Fun. who could have thought it was so confusing. I cant wait till I get to university and I can try out the new me on the populace :p I am morally opposed to drinking {well the gettin drunk part anyways}, but here on PEI, the cops buy booze for teenagers {so the story goes...} but would like to have some fun, get back on what I missed out. as long as I dont drink myself to the point of :crazyeyes I think I will be :cool: but a little beer cant hurt... right?
 
Whats the point of living if u cant do anything stupid?


To reproduce of course: what else is the point of life?

(says he who sits in front of a computer all his life and cant be seen for dust if a girl says hello to him (not that it happens often))

LOOK - double brackets and I finished them both - see that algebra wasnt all to waste

rant, rant, rant....
 
"but a little beer cant hurt... right?"

IMHO, no--it can't hurt.

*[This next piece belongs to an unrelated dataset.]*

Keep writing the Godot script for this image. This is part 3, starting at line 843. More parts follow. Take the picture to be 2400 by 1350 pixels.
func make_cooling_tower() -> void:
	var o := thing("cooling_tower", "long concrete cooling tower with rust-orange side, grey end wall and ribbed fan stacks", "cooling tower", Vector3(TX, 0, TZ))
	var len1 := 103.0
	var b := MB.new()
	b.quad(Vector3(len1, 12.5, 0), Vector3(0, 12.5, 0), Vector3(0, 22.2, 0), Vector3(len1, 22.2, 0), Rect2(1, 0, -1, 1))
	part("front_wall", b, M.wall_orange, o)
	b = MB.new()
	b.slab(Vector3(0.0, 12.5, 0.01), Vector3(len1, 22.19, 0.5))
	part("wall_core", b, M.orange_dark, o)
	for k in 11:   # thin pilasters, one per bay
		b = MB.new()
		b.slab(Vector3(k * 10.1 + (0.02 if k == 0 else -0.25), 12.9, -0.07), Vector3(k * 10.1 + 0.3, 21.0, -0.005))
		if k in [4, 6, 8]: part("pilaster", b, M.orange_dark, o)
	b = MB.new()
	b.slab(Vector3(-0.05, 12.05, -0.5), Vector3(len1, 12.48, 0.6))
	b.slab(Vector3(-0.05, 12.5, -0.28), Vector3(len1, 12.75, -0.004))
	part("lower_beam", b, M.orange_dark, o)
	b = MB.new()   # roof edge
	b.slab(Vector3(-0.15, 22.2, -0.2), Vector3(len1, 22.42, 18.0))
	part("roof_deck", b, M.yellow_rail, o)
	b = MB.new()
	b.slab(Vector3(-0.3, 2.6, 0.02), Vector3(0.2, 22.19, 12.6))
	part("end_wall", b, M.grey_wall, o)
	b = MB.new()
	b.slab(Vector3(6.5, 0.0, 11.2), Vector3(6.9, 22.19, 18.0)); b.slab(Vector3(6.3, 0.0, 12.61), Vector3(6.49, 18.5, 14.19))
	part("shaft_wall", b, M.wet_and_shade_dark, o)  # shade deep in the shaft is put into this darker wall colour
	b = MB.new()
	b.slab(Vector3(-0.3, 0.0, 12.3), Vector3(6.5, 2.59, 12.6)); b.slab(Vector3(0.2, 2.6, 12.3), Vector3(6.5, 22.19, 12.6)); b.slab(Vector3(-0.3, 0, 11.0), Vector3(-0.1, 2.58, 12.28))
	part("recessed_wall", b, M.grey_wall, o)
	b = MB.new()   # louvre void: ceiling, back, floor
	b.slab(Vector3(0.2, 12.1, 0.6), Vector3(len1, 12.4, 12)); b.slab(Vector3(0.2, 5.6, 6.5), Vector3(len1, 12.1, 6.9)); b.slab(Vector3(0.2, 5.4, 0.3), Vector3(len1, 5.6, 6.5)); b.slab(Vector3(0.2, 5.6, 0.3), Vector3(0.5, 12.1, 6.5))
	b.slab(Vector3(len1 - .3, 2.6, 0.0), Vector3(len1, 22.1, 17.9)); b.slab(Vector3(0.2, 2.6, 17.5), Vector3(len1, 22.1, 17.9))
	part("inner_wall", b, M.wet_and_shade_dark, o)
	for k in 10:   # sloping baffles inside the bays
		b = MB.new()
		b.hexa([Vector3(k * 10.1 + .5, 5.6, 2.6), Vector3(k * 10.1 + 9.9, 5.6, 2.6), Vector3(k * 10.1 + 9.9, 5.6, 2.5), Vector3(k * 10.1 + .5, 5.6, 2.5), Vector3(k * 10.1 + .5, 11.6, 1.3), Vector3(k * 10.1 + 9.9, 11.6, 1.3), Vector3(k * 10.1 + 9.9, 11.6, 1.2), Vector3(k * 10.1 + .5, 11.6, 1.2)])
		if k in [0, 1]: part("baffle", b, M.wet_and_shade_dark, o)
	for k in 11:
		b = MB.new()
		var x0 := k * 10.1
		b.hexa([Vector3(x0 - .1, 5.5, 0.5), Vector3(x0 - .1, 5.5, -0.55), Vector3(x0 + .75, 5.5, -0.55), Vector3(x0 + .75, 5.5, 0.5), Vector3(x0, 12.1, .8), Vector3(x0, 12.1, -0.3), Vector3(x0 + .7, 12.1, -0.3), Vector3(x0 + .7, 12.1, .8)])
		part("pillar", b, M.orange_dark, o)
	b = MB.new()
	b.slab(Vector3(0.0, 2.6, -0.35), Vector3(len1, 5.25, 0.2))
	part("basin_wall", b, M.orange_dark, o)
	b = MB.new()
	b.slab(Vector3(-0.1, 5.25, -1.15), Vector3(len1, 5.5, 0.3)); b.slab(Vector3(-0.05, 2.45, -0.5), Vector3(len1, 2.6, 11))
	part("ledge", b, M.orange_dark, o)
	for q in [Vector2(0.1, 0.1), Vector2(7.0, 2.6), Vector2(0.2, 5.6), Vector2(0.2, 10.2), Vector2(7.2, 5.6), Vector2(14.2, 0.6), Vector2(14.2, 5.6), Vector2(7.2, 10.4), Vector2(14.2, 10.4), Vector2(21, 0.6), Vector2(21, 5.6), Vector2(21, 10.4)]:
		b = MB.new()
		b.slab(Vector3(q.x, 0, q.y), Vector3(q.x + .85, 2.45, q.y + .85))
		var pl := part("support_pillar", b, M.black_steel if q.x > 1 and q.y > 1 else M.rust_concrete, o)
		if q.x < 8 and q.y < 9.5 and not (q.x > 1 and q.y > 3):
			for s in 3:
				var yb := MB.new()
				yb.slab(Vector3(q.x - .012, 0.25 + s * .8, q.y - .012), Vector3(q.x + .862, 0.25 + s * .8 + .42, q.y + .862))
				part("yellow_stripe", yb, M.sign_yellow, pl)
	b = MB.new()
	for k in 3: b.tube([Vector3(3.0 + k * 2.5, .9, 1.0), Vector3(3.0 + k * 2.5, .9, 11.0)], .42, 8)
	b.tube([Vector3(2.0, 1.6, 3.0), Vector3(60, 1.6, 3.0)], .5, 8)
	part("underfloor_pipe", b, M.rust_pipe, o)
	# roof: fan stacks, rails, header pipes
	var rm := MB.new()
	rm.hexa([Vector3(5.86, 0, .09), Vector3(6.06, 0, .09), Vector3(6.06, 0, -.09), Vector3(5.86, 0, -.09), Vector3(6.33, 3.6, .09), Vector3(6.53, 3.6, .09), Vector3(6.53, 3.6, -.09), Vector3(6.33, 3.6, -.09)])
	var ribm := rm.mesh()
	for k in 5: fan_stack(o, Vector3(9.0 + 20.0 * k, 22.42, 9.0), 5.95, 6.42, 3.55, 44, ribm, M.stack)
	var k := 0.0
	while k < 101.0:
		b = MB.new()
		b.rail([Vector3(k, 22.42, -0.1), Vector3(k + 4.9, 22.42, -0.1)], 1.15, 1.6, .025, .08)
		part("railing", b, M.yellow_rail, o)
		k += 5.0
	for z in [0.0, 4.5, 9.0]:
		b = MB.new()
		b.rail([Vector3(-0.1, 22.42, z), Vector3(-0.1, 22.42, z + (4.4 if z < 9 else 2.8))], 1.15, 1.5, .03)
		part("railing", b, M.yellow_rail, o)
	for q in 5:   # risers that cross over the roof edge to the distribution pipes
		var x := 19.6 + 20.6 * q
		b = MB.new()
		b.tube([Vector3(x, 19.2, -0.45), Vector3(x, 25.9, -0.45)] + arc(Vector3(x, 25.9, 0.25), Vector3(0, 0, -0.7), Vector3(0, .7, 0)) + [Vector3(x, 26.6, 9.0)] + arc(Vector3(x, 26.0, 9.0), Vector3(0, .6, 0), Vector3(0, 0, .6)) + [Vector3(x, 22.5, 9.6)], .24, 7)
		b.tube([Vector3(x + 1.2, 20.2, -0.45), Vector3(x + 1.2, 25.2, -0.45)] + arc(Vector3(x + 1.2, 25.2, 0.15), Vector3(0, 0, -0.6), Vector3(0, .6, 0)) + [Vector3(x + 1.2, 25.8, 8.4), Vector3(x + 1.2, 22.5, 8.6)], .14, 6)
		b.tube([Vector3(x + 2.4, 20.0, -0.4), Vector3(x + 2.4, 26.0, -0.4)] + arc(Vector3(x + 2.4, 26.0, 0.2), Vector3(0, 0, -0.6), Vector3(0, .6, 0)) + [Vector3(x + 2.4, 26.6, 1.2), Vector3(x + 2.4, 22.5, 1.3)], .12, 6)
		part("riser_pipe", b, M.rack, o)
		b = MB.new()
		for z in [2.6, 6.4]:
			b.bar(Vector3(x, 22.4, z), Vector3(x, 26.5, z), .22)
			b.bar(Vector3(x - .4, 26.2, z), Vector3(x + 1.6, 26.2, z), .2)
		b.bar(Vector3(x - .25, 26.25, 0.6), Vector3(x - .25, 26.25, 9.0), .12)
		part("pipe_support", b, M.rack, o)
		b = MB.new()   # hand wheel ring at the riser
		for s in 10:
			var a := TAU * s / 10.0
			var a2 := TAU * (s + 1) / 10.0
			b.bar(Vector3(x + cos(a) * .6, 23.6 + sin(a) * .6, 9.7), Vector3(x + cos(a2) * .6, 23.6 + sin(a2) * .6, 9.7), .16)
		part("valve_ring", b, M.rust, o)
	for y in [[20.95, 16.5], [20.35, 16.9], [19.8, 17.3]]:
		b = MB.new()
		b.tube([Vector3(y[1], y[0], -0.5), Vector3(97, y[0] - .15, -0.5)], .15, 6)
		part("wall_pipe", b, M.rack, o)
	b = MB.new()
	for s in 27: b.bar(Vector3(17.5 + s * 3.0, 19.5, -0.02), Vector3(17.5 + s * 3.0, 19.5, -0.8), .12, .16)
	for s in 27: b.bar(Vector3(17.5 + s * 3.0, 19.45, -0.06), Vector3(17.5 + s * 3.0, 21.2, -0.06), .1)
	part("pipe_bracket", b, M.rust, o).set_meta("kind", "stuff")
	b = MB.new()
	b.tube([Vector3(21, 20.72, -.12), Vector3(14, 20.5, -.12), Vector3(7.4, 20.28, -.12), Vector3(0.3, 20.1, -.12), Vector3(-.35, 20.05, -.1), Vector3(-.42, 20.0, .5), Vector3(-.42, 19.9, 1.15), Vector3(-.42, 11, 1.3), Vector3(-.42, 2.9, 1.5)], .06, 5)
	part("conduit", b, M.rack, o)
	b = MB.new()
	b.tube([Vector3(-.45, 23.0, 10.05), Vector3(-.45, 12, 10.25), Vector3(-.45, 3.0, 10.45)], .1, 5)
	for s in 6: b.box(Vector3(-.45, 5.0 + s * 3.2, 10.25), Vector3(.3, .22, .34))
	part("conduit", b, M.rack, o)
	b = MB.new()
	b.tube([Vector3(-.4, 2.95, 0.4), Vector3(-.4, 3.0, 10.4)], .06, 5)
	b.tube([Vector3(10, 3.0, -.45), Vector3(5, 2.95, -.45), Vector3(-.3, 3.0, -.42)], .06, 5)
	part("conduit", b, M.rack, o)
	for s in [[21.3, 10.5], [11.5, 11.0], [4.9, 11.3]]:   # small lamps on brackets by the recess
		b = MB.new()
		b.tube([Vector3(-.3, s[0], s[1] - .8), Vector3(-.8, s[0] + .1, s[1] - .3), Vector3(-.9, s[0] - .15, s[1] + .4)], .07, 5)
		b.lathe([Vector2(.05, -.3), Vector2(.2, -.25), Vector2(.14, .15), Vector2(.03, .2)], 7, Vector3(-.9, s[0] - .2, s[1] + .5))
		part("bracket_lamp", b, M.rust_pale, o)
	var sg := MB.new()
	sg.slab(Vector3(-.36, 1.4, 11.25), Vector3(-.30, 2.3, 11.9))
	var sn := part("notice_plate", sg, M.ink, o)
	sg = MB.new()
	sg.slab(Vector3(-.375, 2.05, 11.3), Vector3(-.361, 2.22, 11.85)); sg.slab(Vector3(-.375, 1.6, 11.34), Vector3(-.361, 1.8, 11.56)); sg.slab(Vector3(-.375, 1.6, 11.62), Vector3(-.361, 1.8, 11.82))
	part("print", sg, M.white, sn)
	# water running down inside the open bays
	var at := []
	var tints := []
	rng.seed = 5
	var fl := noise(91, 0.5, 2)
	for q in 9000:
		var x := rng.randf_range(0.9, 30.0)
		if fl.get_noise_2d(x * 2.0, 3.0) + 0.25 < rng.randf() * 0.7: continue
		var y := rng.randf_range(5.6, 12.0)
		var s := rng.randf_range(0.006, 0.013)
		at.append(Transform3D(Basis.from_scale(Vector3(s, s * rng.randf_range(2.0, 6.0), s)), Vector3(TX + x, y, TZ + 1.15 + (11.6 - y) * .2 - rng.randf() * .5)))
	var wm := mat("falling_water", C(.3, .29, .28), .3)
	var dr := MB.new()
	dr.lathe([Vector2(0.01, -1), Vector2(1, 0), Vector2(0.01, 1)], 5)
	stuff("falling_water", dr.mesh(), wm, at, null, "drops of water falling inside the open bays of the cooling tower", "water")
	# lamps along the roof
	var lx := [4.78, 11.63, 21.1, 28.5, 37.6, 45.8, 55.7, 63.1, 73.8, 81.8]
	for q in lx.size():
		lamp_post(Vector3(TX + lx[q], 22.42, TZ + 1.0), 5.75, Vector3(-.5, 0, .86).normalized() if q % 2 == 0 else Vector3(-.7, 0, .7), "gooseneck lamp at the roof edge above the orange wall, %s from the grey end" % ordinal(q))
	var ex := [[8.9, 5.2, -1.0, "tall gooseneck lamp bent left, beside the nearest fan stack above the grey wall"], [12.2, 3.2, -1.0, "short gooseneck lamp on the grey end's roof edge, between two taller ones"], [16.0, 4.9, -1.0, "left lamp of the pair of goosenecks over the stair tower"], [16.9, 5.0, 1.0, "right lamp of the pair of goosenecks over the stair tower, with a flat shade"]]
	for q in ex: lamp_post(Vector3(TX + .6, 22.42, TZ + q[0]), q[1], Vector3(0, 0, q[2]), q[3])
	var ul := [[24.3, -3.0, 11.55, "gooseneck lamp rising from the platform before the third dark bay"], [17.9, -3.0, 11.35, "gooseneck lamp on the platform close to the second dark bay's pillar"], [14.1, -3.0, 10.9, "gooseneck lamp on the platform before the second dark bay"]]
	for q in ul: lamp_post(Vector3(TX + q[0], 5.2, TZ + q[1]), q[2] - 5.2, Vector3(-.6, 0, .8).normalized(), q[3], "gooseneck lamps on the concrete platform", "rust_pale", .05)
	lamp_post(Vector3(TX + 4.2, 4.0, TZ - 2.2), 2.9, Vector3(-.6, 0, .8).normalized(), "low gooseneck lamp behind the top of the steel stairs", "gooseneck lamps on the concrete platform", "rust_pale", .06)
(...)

Drinking in moderation ain't a big deal.... If the cops are buying (hell in the Pennsylvania town I lived in the town cops sold weed), I guess you don't have to worry about age laws either.... Of course, if it's different in the college town you should be careful about the laws--I don't know how Canada is really but in many US states they can take away your driver's licence!

Just know your limits though--especially in college settings. Rape is a BIG problem on many college campuses, so you have to be able to protect yourself. Sounds like you have a healthy attitude toward drinking though--a lot healthier than MINE was at your age....

Good luck girl! Take care.... And yes, HAVE FUN!
 
Weimar, you ahd a sex change in the time you were away?:p Whatever.

Just take it from me, drinikning ain't all it initially seems, or that it is cracked up to be. If you do when to stop, then good on ya, but leave it out until you are older to really hit the turps. Have a ****ing youth, like some of us didn't. don't 'grow up' too quick, bcause despiute efforts, you'll never get it back again. I know. I went looking. And found nothing.